[GIVEN EXERCISE] Copy out all of the material exactly as presented.

□ □ □

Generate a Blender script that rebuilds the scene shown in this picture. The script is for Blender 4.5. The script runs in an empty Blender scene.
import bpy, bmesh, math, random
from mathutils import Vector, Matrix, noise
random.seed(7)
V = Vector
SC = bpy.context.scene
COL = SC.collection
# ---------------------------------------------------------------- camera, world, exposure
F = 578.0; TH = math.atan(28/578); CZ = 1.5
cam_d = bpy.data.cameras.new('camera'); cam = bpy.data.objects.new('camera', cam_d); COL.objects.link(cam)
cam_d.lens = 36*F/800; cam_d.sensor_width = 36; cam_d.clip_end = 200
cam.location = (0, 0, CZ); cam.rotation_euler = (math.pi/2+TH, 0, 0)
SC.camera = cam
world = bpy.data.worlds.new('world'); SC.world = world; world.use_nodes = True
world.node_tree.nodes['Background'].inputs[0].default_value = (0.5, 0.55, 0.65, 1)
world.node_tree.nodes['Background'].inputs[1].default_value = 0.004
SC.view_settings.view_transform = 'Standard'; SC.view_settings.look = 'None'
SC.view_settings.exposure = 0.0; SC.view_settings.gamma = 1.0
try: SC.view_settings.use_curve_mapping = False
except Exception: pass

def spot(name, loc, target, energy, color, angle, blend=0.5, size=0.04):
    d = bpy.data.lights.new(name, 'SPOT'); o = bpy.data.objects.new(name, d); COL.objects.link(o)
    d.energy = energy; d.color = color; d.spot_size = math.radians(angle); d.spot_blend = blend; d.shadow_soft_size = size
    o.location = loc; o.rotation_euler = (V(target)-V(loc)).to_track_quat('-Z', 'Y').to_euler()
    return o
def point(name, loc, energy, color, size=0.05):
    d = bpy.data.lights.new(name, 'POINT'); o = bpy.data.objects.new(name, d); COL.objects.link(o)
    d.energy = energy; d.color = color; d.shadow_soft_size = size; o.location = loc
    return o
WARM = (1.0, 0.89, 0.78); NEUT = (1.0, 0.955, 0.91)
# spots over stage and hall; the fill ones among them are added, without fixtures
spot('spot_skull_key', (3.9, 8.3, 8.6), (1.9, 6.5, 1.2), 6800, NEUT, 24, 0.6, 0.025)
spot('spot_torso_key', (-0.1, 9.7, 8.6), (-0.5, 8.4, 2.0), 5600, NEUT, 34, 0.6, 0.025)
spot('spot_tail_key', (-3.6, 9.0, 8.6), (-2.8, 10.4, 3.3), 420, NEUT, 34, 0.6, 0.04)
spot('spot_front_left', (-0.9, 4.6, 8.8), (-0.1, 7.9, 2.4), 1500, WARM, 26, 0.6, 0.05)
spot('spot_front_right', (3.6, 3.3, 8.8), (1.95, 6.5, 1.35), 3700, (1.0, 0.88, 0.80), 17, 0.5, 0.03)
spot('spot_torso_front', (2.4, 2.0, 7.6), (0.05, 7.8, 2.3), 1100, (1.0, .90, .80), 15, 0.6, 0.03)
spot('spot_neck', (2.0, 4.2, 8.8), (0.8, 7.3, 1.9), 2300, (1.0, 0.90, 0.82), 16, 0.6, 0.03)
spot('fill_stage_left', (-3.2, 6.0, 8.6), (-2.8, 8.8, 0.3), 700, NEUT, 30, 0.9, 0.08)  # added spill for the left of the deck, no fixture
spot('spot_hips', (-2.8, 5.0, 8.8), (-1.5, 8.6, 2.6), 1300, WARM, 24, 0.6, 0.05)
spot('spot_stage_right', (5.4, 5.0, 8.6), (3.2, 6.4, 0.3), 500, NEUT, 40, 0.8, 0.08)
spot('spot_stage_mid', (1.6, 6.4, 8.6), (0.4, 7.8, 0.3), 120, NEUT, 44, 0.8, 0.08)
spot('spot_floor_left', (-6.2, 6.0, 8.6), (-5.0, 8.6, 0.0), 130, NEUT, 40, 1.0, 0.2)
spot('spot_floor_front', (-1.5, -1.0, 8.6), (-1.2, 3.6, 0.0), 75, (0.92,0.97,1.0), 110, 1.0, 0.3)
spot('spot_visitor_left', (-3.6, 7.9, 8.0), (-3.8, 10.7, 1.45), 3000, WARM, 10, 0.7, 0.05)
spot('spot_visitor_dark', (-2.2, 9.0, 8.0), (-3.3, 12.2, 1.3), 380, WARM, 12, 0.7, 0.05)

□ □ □

[SOLVED PROBLEM]
Generate a Blender script that rebuilds the scene shown in this picture. The script is for Blender 4.5. The script runs in an empty Blender scene.
import bpy, bmesh, math, random
from mathutils import Vector, Matrix, noise
random.seed(7)
V = Vector
SC = bpy.context.scene
COL = SC.collection
# ---------------------------------------------------------------- camera, world, exposure
F = 578.0; TH = math.atan(28/578); CZ = 1.5
cam_d = bpy.data.cameras.new('camera'); cam = bpy.data.objects.new('camera', cam_d); COL.objects.link(cam)
cam_d.lens = 36*F/800; cam_d.sensor_width = 36; cam_d.clip_end = 200
cam.location = (0, 0, CZ); cam.rotation_euler = (math.pi/2+TH, 0, 0)
SC.camera = cam
world = bpy.data.worlds.new('world'); SC.world = world; world.use_nodes = True
world.node_tree.nodes['Background'].inputs[0].default_value = (0.5, 0.55, 0.65, 1)
world.node_tree.nodes['Background'].inputs[1].default_value = 0.004
SC.view_settings.view_transform = 'Standard'; SC.view_settings.look = 'None'
SC.view_settings.exposure = 0.0; SC.view_settings.gamma = 1.0
try: SC.view_settings.use_curve_mapping = False
except Exception: pass

def spot(name, loc, target, energy, color, angle, blend=0.5, size=0.04):
    d = bpy.data.lights.new(name, 'SPOT'); o = bpy.data.objects.new(name, d); COL.objects.link(o)
    d.energy = energy; d.color = color; d.spot_size = math.radians(angle); d.spot_blend = blend; d.shadow_soft_size = size
    o.location = loc; o.rotation_euler = (V(target)-V(loc)).to_track_quat('-Z', 'Y').to_euler()
    return o
def point(name, loc, energy, color, size=0.05):
    d = bpy.data.lights.new(name, 'POINT'); o = bpy.data.objects.new(name, d); COL.objects.link(o)
    d.energy = energy; d.color = color; d.shadow_soft_size = size; o.location = loc
    return o
WARM = (1.0, 0.89, 0.78); NEUT = (1.0, 0.955, 0.91)
# spots over stage and hall; the fill ones among them are added, without fixtures
spot('spot_skull_key', (3.9, 8.3, 8.6), (1.9, 6.5, 1.2), 6800, NEUT, 24, 0.6, 0.025)
spot('spot_torso_key', (-0.1, 9.7, 8.6), (-0.5, 8.4, 2.0), 5600, NEUT, 34, 0.6, 0.025)
spot('spot_tail_key', (-3.6, 9.0, 8.6), (-2.8, 10.4, 3.3), 420, NEUT, 34, 0.6, 0.04)
spot('spot_front_left', (-0.9, 4.6, 8.8), (-0.1, 7.9, 2.4), 1500, WARM, 26, 0.6, 0.05)
spot('spot_front_right', (3.6, 3.3, 8.8), (1.95, 6.5, 1.35), 3700, (1.0, 0.88, 0.80), 17, 0.5, 0.03)
spot('spot_torso_front', (2.4, 2.0, 7.6), (0.05, 7.8, 2.3), 1100, (1.0, .90, .80), 15, 0.6, 0.03)
spot('spot_neck', (2.0, 4.2, 8.8), (0.8, 7.3, 1.9), 2300, (1.0, 0.90, 0.82), 16, 0.6, 0.03)
spot('fill_stage_left', (-3.2, 6.0, 8.6), (-2.8, 8.8, 0.3), 700, NEUT, 30, 0.9, 0.08)  # added spill for the left of the deck, no fixture
spot('spot_hips', (-2.8, 5.0, 8.8), (-1.5, 8.6, 2.6), 1300, WARM, 24, 0.6, 0.05)
spot('spot_stage_right', (5.4, 5.0, 8.6), (3.2, 6.4, 0.3), 500, NEUT, 40, 0.8, 0.08)
spot('spot_stage_mid', (1.6, 6.4, 8.6), (0.4, 7.8, 0.3), 120, NEUT, 44, 0.8, 0.08)
spot('spot_floor_left', (-6.2, 6.0, 8.6), (-5.0, 8.6, 0.0), 130, NEUT, 40, 1.0, 0.2)
spot('spot_floor_front', (-1.5, -1.0, 8.6), (-1.2, 3.6, 0.0), 75, (0.92,0.97,1.0), 110, 1.0, 0.3)
spot('spot_visitor_left', (-3.6, 7.9, 8.0), (-3.8, 10.7, 1.45), 3000, WARM, 10, 0.7, 0.05)
spot('spot_visitor_dark', (-2.2, 9.0, 8.0), (-3.3, 12.2, 1.3), 380, WARM, 12, 0.7, 0.05)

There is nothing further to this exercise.